The Trump administration anticipates a victory in the Supreme Court to end the Deferred Action for Childhood Arrivals program, the nation’s No. 2 homeland security official said Wednesday.
“We have all the usual judicial challenges. You see judges trying to get in the way of what we are doing all the time,” Ken Cuccinelli, acting deputy secretary of the Department of Homeland Security, said during a webinar sponsored by The Heritage Foundation.
Cuccinelli was referring to lower court rulings protecting the 2012 executive actions by the Obama administration to shield from deportation some 700,000 illegal immigrants who originally entered the country as minors.
The existing DACA program would be phased out, Cuccinelli said.
“Any day now, we are prepared to implement that,” he said. “We fully expect to win that case, which will mean that the president’s wind-down of DACA can take place.”
Cuccinelli also talked about state and local sanctuary policies and many other immigration-related issues during the online forum.
But the Supreme Court’s pending decision on DACA was a paramount focus.
“If I remember correctly, this is the longest that the Roberts court has ever gone from oral arguments to the issuance of an opinion,” Cuccinelli said of the high court under Chief Justice John Roberts.
“So they are obviously waiting to drop it with the controversial ones at the end of the term,” he said. “It is unimaginable there could be any other outcome than upholding the president’s authority.”
The nine justices heard arguments over DACA in November.
Cuccinelli said the Obama administration’s Department of Homeland Security did not legally implement DACA. He said the Trump administration operates differently than its predecessor.
“What people can do for work permits and who qualifies for them, those sorts of questions are part of the DACA question,” the deputy homeland security secretary said. “There we are talking about 600,000 or 700,0000 people—all in a swipe with the former president’s pen and a phone. That isn’t how we do things in the Trump administration. We do them by the book, and we do them within the boundaries of the law.”
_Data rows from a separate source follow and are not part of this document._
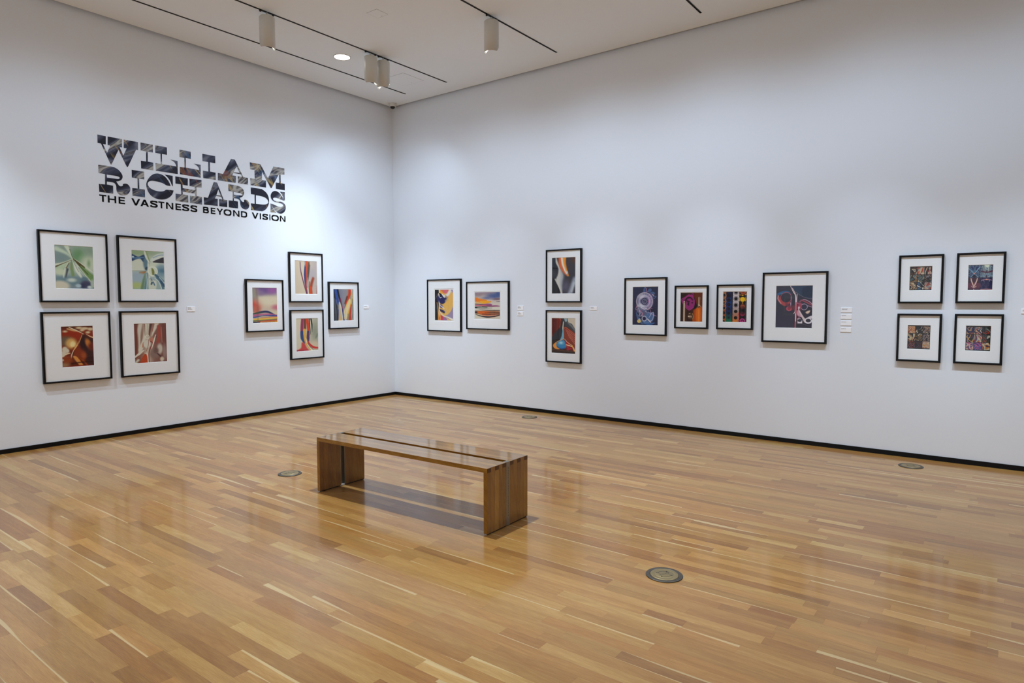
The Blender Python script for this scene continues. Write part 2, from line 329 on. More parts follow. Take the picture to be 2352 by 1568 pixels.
rest = tone_mesh('distant_planks', [planks[i] for i in order[300:]], M_FLOOR); rest['kind'] = 'stuff'

# ------------------------------------------------------------------ bench
def tone_box(bmx, x0, x1, y0, y1, z0, z1, tone, warm, axis, bev=0.0012):
    """box with UV/tone for the bench wood; axis = grain direction (0 x, 2 z)"""
    n0 = len(bmx.faces)
    bx(bmx, x0, x1, y0, y1, z0, z1, bev)
    uv = bmx.loops.layers.uv['UVMap']; tl = bmx.loops.layers.float_color['tone']
    bmx.faces.ensure_lookup_table()
    off = rnd.uniform(0, 40)
    for f in bmx.faces[n0:]:
        for l in f.loops:
            c = l.vert.co
            l[uv].uv = ((c[axis]+off), (c.y-y0)/(y1-y0)*0.6 + (c.z+c.x if axis == 2 else c.z)*2.0)
            l[tl] = (tone, warm, 0, 1)
def wood_part(name, parent, *args, m=None):
    b = bmesh.new(); b.loops.layers.uv.new('UVMap'); b.loops.layers.float_color.new('tone')
    tone_box(b, *args)
    return bm_obj(name, b, m or M_BENCH, parent)

BL, BW, BHT, TH, SLOT = 1.752, 0.475, 0.450, 0.030, 0.045
bench = thing('gallery_bench', 'long low oak bench with box joints and steel-lined slot, alone mid floor', 'bench', (4.559, -4.018, 0), math.radians(1.62))
hw = (BW-SLOT)/2
tones_top = {-1: [0.62, 0.5, 0.72, 0.44, 0.55], 1: [0.5, 0.7, 0.42, 0.52, 0.36]}
tones_leg = {(-1, -1): [.40, .52, .34, .46, .38], (-1, 1): [.38, .30, .44, .36, .46], (1, -1): [.42, .58, .80, .46, .34], (1, 1): [.46, .40, .32, .44, .56]}
def part_empty(name, parent, loc=(0, 0, 0)):
    o = bpy.data.objects.new(name, None); COL.objects.link(o); o.parent = parent; o.location = loc; o.empty_display_size = 0.05
    return o
for s in (-1, 1):
    ys = -BW/2 if s < 0 else SLOT/2
    board = part_empty('seat_board', bench)
    for i in range(5):
        a, b = ys+hw*i/5, ys+hw*(i+1)/5
        ext = BL/2 if i % 2 == 0 else BL/2-TH
        wood_part('stave', board, -ext, ext, a, b, BHT-TH, BHT, tones_top[s][i]-0.04, 0.5+0.1*i, 0, 0.0002)
    for e in (-1, 1):
        leg = part_empty('leg_panel', bench)
        xa, xb = (-BL/2, -BL/2+TH) if e < 0 else (BL/2-TH, BL/2)
        for i in range(5):
            a, b = ys+hw*i/5, ys+hw*(i+1)/5
            top = BHT if i % 2 == 1 else BHT-TH
            wood_part('stave', leg, xa, xb, a, b, 0.009, top, tones_leg[(e, s)][i]-0.02, 0.4+0.1*i, 2, 0.0002)
            if i % 2 == 0:                      # dark end grain of the seat finger showing on the leg face
                xe = (-BL/2-0.0004, -BL/2+0.001) if e < 0 else (BL/2-0.001, BL/2+0.0004)
                wood_part('finger_end', leg, xe[0], xe[1], a+0.0005, b-0.0005, BHT-TH+0.0005, BHT-0.0008, 0.02, 0.0, 1, 0.0, m=M_ENDGRAIN)
            else:
                wood_part('finger_end', leg, xa+0.001, xb-0.001, a+0.0005, b-0.0005, BHT-0.001, BHT+0.0004, 0.10, 0.0, 1, 0.0, m=M_ENDLIT)
        box('base_shade_strip', xa+0.003, xb-0.003, ys+0.004, ys+hw-0.004, 0.003, 0.0092, M_BASESHADE, bench)  # black strip standing in for the shadow line under the leg
        for yy in (ys+0.008, ys+hw-0.008):
            b_ = bmesh.new(); lathe(b_, [(0, 0.0), (0.008, 0.0), (0.008, 0.0085), (0, 0.0085)], 14, (xa+xb)/2, yy)
            bm_obj('glide_foot', b_, M_GLIDE, bench)
        for zz in (0.12, 0.20, 0.34):           # small screws beside the slot on the inner leg faces
            b_ = bmesh.new(); xi = xb if e < 0 else xa
            bmesh.ops.create_uvsphere(b_, u_segments=8, v_segments=6, radius=0.0032)
            for v in b_.verts: v.co = Vector((xi+v.co.x*0.5, (ys+hw-0.014 if s < 0 else ys+0.014)+v.co.y, zz+v.co.z))
            bm_obj('screw', b_, M_SCREW, leg)
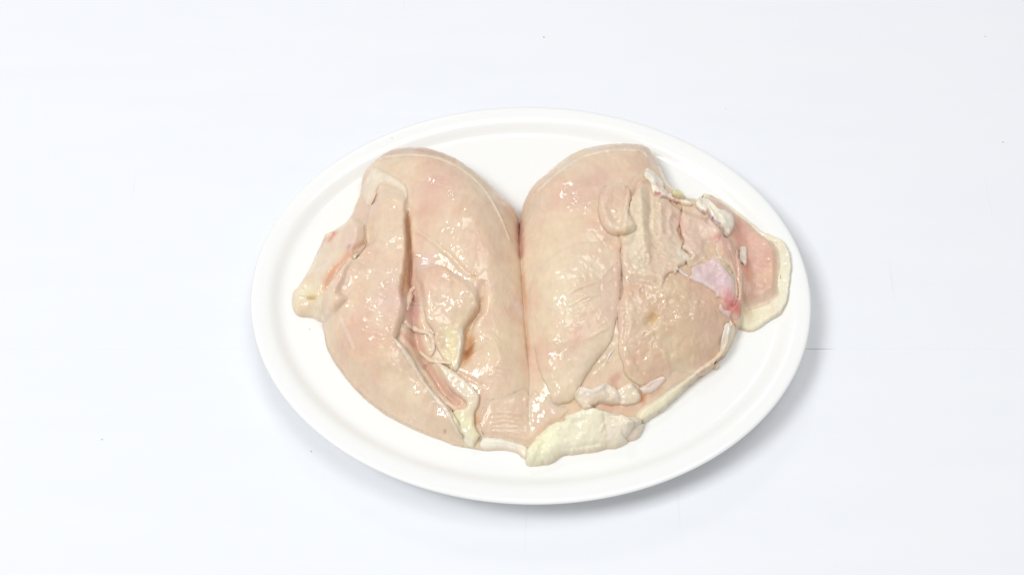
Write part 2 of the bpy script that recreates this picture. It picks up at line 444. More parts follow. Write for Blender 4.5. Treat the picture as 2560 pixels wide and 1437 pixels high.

Hans von Spakovsky, senior legal fellow at The Heritage Foundation and a former Justice Department lawyer, said he also anticipates the high court will side with the Trump administration.
“The only entity in the federal government that has the authority under the Constitution to determine who can be in the United States legally is Congress, not the president of the United States, unless that authority is granted to him,” von Spakovsky said during the online forum.
“One of the authorities that is not granted to the president is to determine that individuals who come into the country illegally are suddenly made legal, are given an amnesty, and are provided with government benefits such as work permits,” he said. “Yet that is exactly what President [Barack] Obama did when he started the DACA program.”
Von Spakovsky added:
This is a program that started what amounted to an amnesty for minors up to the age of 16. It also provided them not just with a promise they cannot be removed from the United States, but with government benefits such as a work permit.
President Trump ended this program, giving a six-month lead time in order to give Congress time to make a determination whether they wanted to pass legislation to put in place some kind of DACA program.
Congress did not do that. Again, the president’s actions were challenged. Nationwide injunctions were issued. We’ll hear from the Supreme Court on this. I have a serious problem thinking they are not going to come to any conclusion other than one president with an executive order can certainly end a program that was established by the executive order of a prior president.
Executive orders are not federal law and can be withdrawn at any time by a president. The nationwide injunctions that were issued had no basis in law by the judges who issued them.
Cuccinelli also said the Trump administration is looking at alternatives to address sanctuary jurisdictions, which are state and local governments with policies of not cooperating with federal immigration officials.
The state of New York passed a green light law that prohibits the Department of Motor Vehicles from sharing information with immigration agencies.
“We have already taken some actions with New York state, which has gone further than anybody else to block our immigration law enforcement,” Cuccinelli said. “We are looking at all sorts of other alternatives we can do there. Stay tuned.”
He compared obstruction efforts by sanctuary jurisdictions to the lack of information-sharing that plagued law enforcement before the 9/11 attacks.
“One of the things we learned sort of looking back after the fact was that the government wasn’t sharing law enforcement information readily enough,” Cuccinelli said. “Here we have the state of New York intentionally cutting off exactly that information.”
The New York state law has been one of the most egregious situations for immigration enforcement, said Lora Ries, senior research fellow for homeland security at The Heritage Foundation.
Ries said the law made a bad situation worse by making it a felony for DMV workers to share information with federal law enforcement agencies.
“That is just unheard of, it is dangerous, and several New York agencies’ law enforcement officers came out in opposition to this green light law,” Ries said. “Now that it’s a felony, it’s even worse, and it returns New York to a pre-9/11 posture.”